Thursday, October 30, 2014

More int’l shipping lines calling on Subic Port


subic

Subic port. FILE PHOTO



More shipping lines operating within Southeast Asia have expressed interest to use the Subic Port to move containerized and bulk cargo shipments, the Subic Bay Metropolitan Authority (SBMA) said Thursday.


In a statement, the SBMA said that the commercial vessel MV Sicilia recently arrived at the Subic port.


Three more foreign container ships are expected to arrive and unload at the port within the next few weeks.


SBMA chair Roberto Garcia said in the statement that the container ship MV Sicilia made its maiden voyage on the Xiamen-Subic route recently and unloaded its cargo at the New Container Terminal (NCT) 2.


“The arrival of Sicilia on her maiden voyage to Subic Bay may be a precursor of more good times to come,” Garcia said.


The MV Sicilia, a 927-ton Liberian flag container ship with 21 crewmen and officers, sailed to Manila and then to Subic Bay from Xiamen, China.


The vessel is owned by China-based SITC Container Lines Philippines Inc.


Sicilia unloaded products from Guangxi, Sichuan and Shanghai, all in China, for Orica Philippines in Limay, Bataan; Nestle Philippines Inc. in Cabuyao, Laguna; and Manila World Transport Inc. in Metro Manila, respectively, bringing in 22 containers.


In the same statement, SBMA Seaport Dept. general manager Jerome Martinez said that aside from MV Sicilia, three more foreign container ships would be arriving in Subic direct from their port of departure.


These container ships were not diverted from the Port of Manila as a result of port congestion.


These ships intentionally made the Subic port part of their itinerary, Martinez said.


Another shipping company, the NYK Line, is also seriously thinking of establishing a Subic-Singapore route as Singapore will be opening Europe, Africa and Middle East to exporters and importers.


Garcia earlier reported that there was a proposal for a Shanghai-Subic route so that ships would no longer pass through Kaohsiung.

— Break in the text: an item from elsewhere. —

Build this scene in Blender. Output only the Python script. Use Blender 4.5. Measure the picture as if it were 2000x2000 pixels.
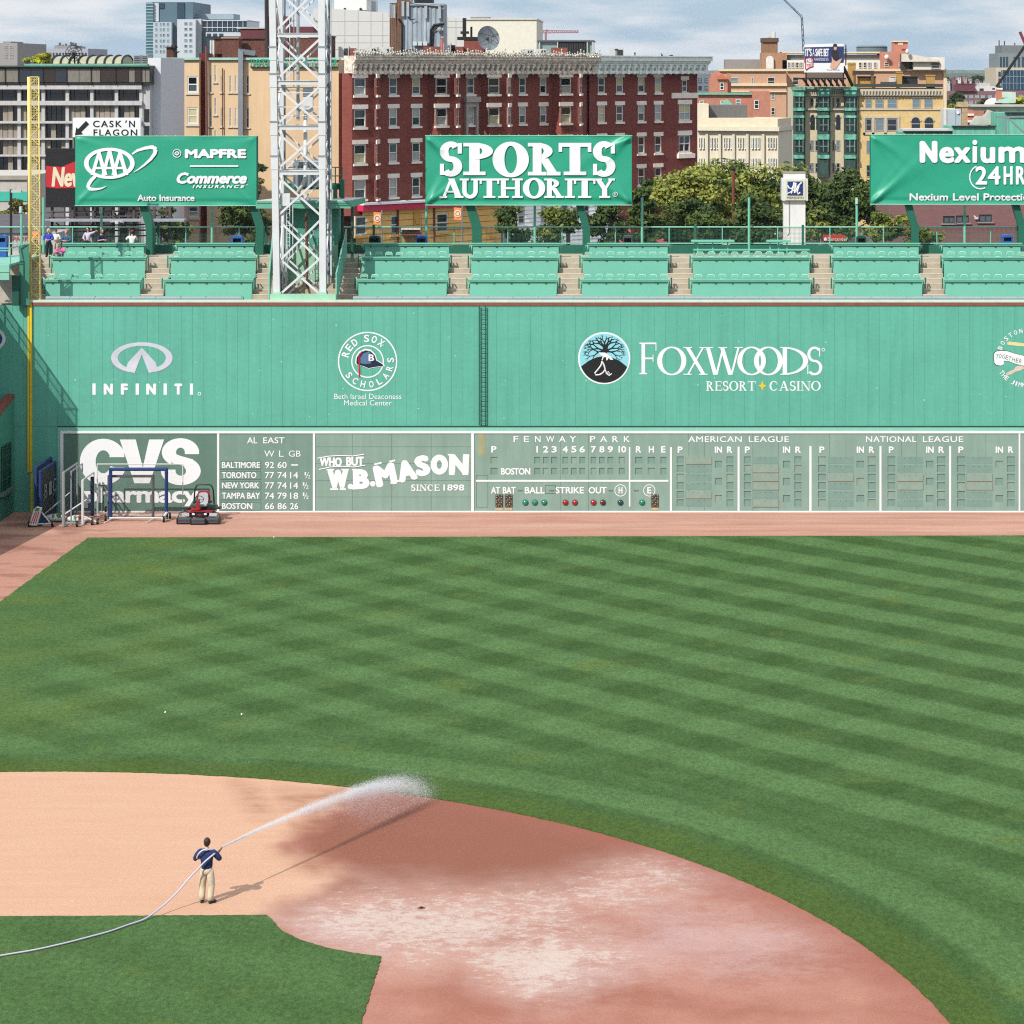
import bpy, bmesh, math, random
import numpy as np
from mathutils import Vector, Matrix
R=math.radians; PI=math.pi
random.seed(7)
for o in list(bpy.data.objects): bpy.data.objects.remove(o)
SC=bpy.context.scene; COL=SC.collection
# ---------------- camera, sky, sun, exposure
F,H,CX,YH=5033.0,24.2,1268.0,140.0      # focal length in photo pixels, eye height, principal point
cam=bpy.data.cameras.new('camera'); co=bpy.data.objects.new('camera',cam); COL.objects.link(co)
co.location=(0,0,H); co.rotation_euler=(R(90),0,0)
cam.sensor_width=36; cam.lens=36*F/2000; cam.shift_x=(1000-CX)/2000; cam.shift_y=-(1000-YH)/2000
cam.clip_start=1; cam.clip_end=40000; SC.camera=co
SUN_EL=39.0; SAZ=math.atan2(-0.565,-0.825)           # direction towards the sun (x,y)
sl=bpy.data.lights.new('sun','SUN'); sl.energy=4.2; sl.angle=R(0.53); sl.color=(1,.955,.88)
so=bpy.data.objects.new('sun',sl); COL.objects.link(so)
sd=Vector((-0.565*math.cos(R(SUN_EL)),-0.825*math.cos(R(SUN_EL)),math.sin(R(SUN_EL)))).normalized()
so.rotation_euler=sd.to_track_quat('Z','Y').to_euler(); so.location=(-60,-60,80)
W=bpy.data.worlds.new('World'); SC.world=W; W.use_nodes=True
def build_world():
    nt=W.node_tree; n=nt.nodes; l=nt.links
    for a in list(n): n.remove(a)
    out=n.new('ShaderNodeOutputWorld'); bg=n.new('ShaderNodeBackground'); bg.inputs[1].default_value=0.095
    sk=n.new('ShaderNodeTexSky'); sk.sky_type='NISHITA'; sk.sun_disc=False
    sk.sun_elevation=R(SUN_EL); sk.sun_rotation=math.atan2(sd.x,sd.y); sk.altitude=20; sk.air_density=1.0; sk.dust_density=1.2; sk.ozone_density=2.0
    tc=n.new('ShaderNodeTexCoord'); mp=n.new('ShaderNodeMapping'); mp.inputs['Scale'].default_value=(17,17,90)
    nz=n.new('ShaderNodeTexNoise'); nz.inputs['Scale'].default_value=1.0; nz.inputs['Detail'].default_value=5; nz.inputs['Roughness'].default_value=.5
    cr=n.new('ShaderNodeValToRGB'); cr.color_ramp.elements[0].position=.40; cr.color_ramp.elements[1].position=.66
    cr.color_ramp.elements[0].color=(0,0,0,1); cr.color_ramp.elements[1].color=(.75,.75,.75,1)
    mx=n.new('ShaderNodeMix'); mx.data_type='RGBA'
    mx.inputs['B'].default_value=(7.4,7.25,7.3,1)
    base=n.new('ShaderNodeMix'); base.data_type='RGBA'; base.inputs['Factor'].default_value=.8; base.inputs['B'].default_value=(3.3,4.65,6.05,1)
    l.new(tc.outputs['Generated'],mp.inputs['Vector']); l.new(mp.outputs[0],nz.inputs['Vector']); l.new(nz.outputs['Fac'],cr.inputs[0])
    l.new(sk.outputs[0],base.inputs['A']); l.new(base.outputs['Result'],mx.inputs['A']); l.new(cr.outputs[0],mx.inputs['Factor'])
    # unseen overhead sky brightened smoothly with height, added as fill light
    sx=n.new('ShaderNodeSeparateXYZ'); l.new(tc.outputs['Generated'],sx.inputs[0]); mr=n.new('ShaderNodeMapRange'); mr.inputs['From Min'].default_value=.12; mr.inputs['From Max'].default_value=.5; mr.inputs['To Max'].default_value=.85; l.new(sx.outputs[2],mr.inputs['Value'])
    ov=n.new('ShaderNodeMix'); ov.data_type='RGBA'; ov.inputs['B'].default_value=(9.3,9.8,10.6,1); l.new(mr.outputs[0],ov.inputs['Factor']); l.new(mx.outputs['Result'],ov.inputs['A'])
    l.new(ov.outputs['Result'],bg.inputs[0]); l.new(bg.outputs[0],out.inputs[0])
build_world()
SC.view_settings.view_transform='Standard'; SC.view_settings.look='None'; SC.view_settings.gamma=1
SC.view_settings.exposure=0.42
SC.render.engine='CYCLES'; SC.render.resolution_x=SC.render.resolution_y=1024
SC.cycles.use_denoising=False; SC.cycles.filter_width=1.15; SC.cycles.max_bounces=6; SC.cycles.transparent_max_bounces=24
# ---------------- pixel -> place
def X(px,D): return (px-CX)*D/F
def Z(py,D): return H-(py-YH)*D/F
def GD(py): return F*H/(py-YH)                        # distance of a ground point
def G(px,py): D=GD(py); return (X(px,D),D)
DW=GD(1000)                                           # the tall green wall
# ---------------- materials
def lin(c): return tuple((v/12.92 if v<=.04045 else ((v+.055)/1.055)**2.4) for v in [q/255 for q in c])
GAIN=1.62                                             # sunlit white paint renders about this bright before exposure
def alb(c,k=GAIN): return tuple(min(.86,max(.006,v/k)) for v in lin(c))
MATS={}
def M(name,c=(128,128,128),rough=.75,metal=0,var=.10,scale=1.5,st=(1,1,1),bump=0,spec=.3,streak=0,k=None,fine=.0,fs=14):
    key=name
    if key in MATS: return MATS[key]
    m=bpy.data.materials.new(name); m.use_nodes=True; nt=m.node_tree; n=nt.nodes; l=nt.links
    b=n['Principled BSDF']; col=alb(c,k or GAIN)
    b.inputs['Roughness'].default_value=rough; b.inputs['Metallic'].default_value=metal; b.inputs['Specular IOR Level'].default_value=spec
    if var or streak:
        ge=n.new('ShaderNodeNewGeometry'); mp=n.new('ShaderNodeMapping'); mp.inputs['Scale'].default_value=st
        l.new(ge.outputs['Position'],mp.inputs[0])
        nz=n.new('ShaderNodeTexNoise'); nz.inputs['Scale'].default_value=scale; nz.inputs['Detail'].default_value=6; nz.inputs['Roughness'].default_value=.62
        l.new(mp.outputs[0],nz.inputs['Vector'])
        mr=n.new('ShaderNodeMapRange'); mr.inputs['From Min'].default_value=.3; mr.inputs['From Max'].default_value=.7
        mr.inputs['To Min'].default_value=1-var; mr.inputs['To Max'].default_value=1+var
        l.new(nz.outputs['Fac'],mr.inputs['Value']); fac=mr.outputs[0]
        if streak:
            mp2=n.new('ShaderNodeMapping'); mp2.inputs['Scale'].default_value=(2.2,2.2,.12); l.new(ge.outputs['Position'],mp2.inputs[0])
            n2=n.new('ShaderNodeTexNoise'); n2.inputs['Scale'].default_value=1.6; n2.inputs['Detail'].default_value=5; l.new(mp2.outputs[0],n2.inputs['Vector'])
            m2=n.new('ShaderNodeMapRange'); m2.inputs['From Min'].default_value=.35; m2.inputs['From Max'].default_value=.75
            m2.inputs['To Min'].default_value=1+streak*.3; m2.inputs['To Max'].default_value=1-streak; l.new(n2.outputs['Fac'],m2.inputs['Value'])
            mu=n.new('ShaderNodeMath'); mu.operation='MULTIPLY'; l.new(fac,mu.inputs[0]); l.new(m2.outputs[0],mu.inputs[1]); fac=mu.outputs[0]
        if fine:
            n3=n.new('ShaderNodeTexNoise'); n3.inputs['Scale'].default_value=fs; n3.inputs['Detail'].default_value=3; l.new(mp.outputs[0],n3.inputs['Vector'])
            m3=n.new('ShaderNodeMapRange'); m3.inputs['From Min'].default_value=.3; m3.inputs['From Max'].default_value=.7
            m3.inputs['To Min'].default_value=1-fine; m3.inputs['To Max'].default_value=1+fine; l.new(n3.outputs['Fac'],m3.inputs['Value'])
            mu=n.new('ShaderNodeMath'); mu.operation='MULTIPLY'; l.new(fac,mu.inputs[0]); l.new(m3.outputs[0],mu.inputs[1]); fac=mu.outputs[0]
        vm=n.new('ShaderNodeVectorMath'); vm.operation='SCALE'; vm.inputs[0].default_value=col; l.new(fac,vm.inputs['Scale'])
        l.new(vm.outputs[0],b.inputs['Base Color'])
        if bump:
            bp=n.new('ShaderNodeBump'); bp.inputs['Strength'].default_value=bump; bp.inputs['Distance'].default_value=.05
            l.new(fac,bp.inputs['Height']); l.new(bp.outputs[0],b.inputs['Normal'])
    else: b.inputs['Base Color'].default_value=(*col,1)
    MATS[key]=m; return m
def screen(name,c,pitch=.06,wire=.30,rough=.7):       # woven wire: strands with open air between, in world metres
    if name in MATS: return MATS[name]
    m=bpy.data.materials.new(name); m.use_nodes=True; nt=m.node_tree; n=nt.nodes; l=nt.links
    b=n['Principled BSDF']; b.inputs['Base Color'].default_value=(*alb(c),1); b.inputs['Roughness'].default_value=rough
    ge=n.new('ShaderNodeNewGeometry'); sx=n.new('ShaderNodeSeparateXYZ'); l.new(ge.outputs['Position'],sx.inputs[0])
    def band(v):
        d=n.new('ShaderNodeMath'); d.operation='DIVIDE'; d.inputs[1].default_value=pitch; l.new(v,d.inputs[0])
        f=n.new('ShaderNodeMath'); f.operation='FRACT'; l.new(d.outputs[0],f.inputs[0])
        c=n.new('ShaderNodeMath'); c.operation='LESS_THAN'; c.inputs[1].default_value=wire; l.new(f.outputs[0],c.inputs[0]); return c.outputs[0]
    a=n.new('ShaderNodeMath'); a.operation='ADD'; l.new(sx.outputs[0],a.inputs[0]); l.new(sx.outputs[1],a.inputs[1])
    mx=n.new('ShaderNodeMath'); mx.operation='MAXIMUM'; l.new(band(a.outputs[0]),mx.inputs[0]); l.new(band(sx.outputs[2]),mx.inputs[1])
    l.new(mx.outputs[0],b.inputs['Alpha']); MATS[name]=m; return m
def glass(name,c=(40,52,58),rough=.08):
    if name in MATS: return MATS[name]
    m=bpy.data.materials.new(name); m.use_nodes=True; b=m.node_tree.nodes['Principled BSDF']
    b.inputs['Base Color'].default_value=(*alb(c),1); b.inputs['Roughness'].default_value=rough; b.inputs['Specular IOR Level'].default_value=.6
    MATS[name]=m; return m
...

With more ships calling on Subic, which used to be an American naval facility, Garcia hoped that the cargo volume at the Subic’s container port would almost double to 70,000 twenty-foot equivalent units (TEUs) from only 38,000 TEUs in 2013.


In preparation for the expected increase in traffic flow at the freeport, the SBMA recently hosted a “Traffic Safety Forum,” aimed at finding ways to prevent traffic build-up along the main route taken by cargo trucks at the freeport.

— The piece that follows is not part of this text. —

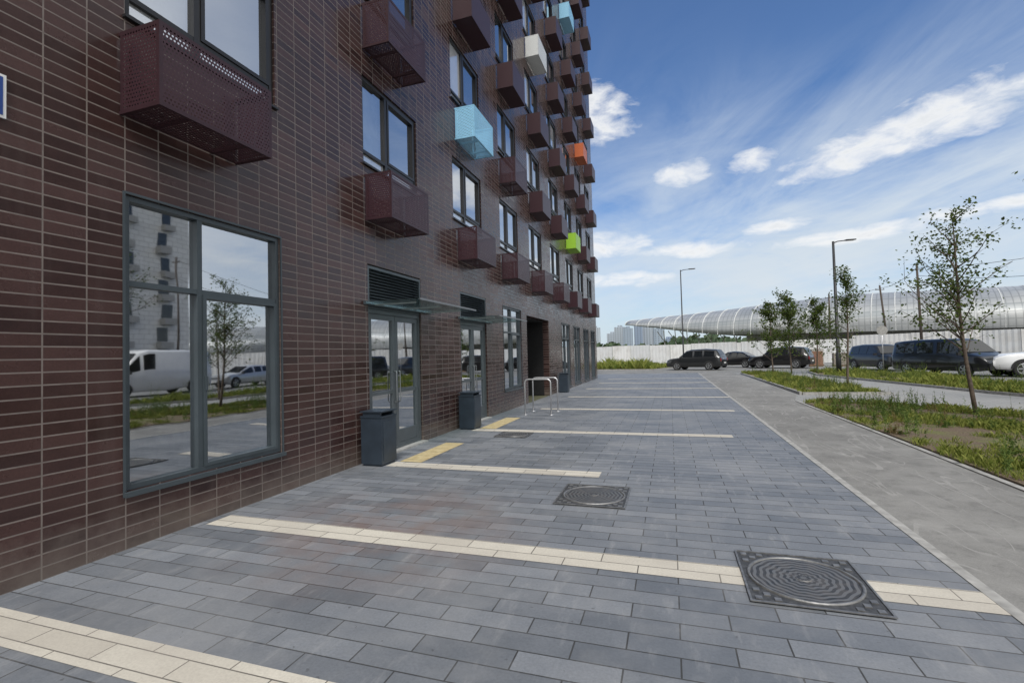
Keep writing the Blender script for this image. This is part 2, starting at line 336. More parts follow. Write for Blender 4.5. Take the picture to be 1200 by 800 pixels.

Subic is the only port on the Western seaboard of the Philippines that can accept a sizable volume of containers.


The Subic port and the Port of Batangas were recently declared as extensions of the Port of Manila under Executive Order 172.


To help entice more shipping lines to use Subic, the SBMA cut its port fees starting Oct. 1, even if this would result in losses of about $10 million to $15 million for the state agency.


These losses represent the difference between the current harbor and berthing fees and the new and reduced rates that will be in effect for six months starting November.


The SBMA reduced the harbor fee at Subic’s new container terminal (NCT) to just $0.008 per gross register tonnage (GRT) from the current $0.046 per GRT. The berthing fee was also reduced to only $0.004 per GRT a day, from the current $0.0345 per GRT a day.


At the end of six months, the rates for both the Subic and Batangas extension ports will increase to $0.041 for the harbor fees and $0.02 for berthing fees.


These fees, however, will still be lower than the regular rates.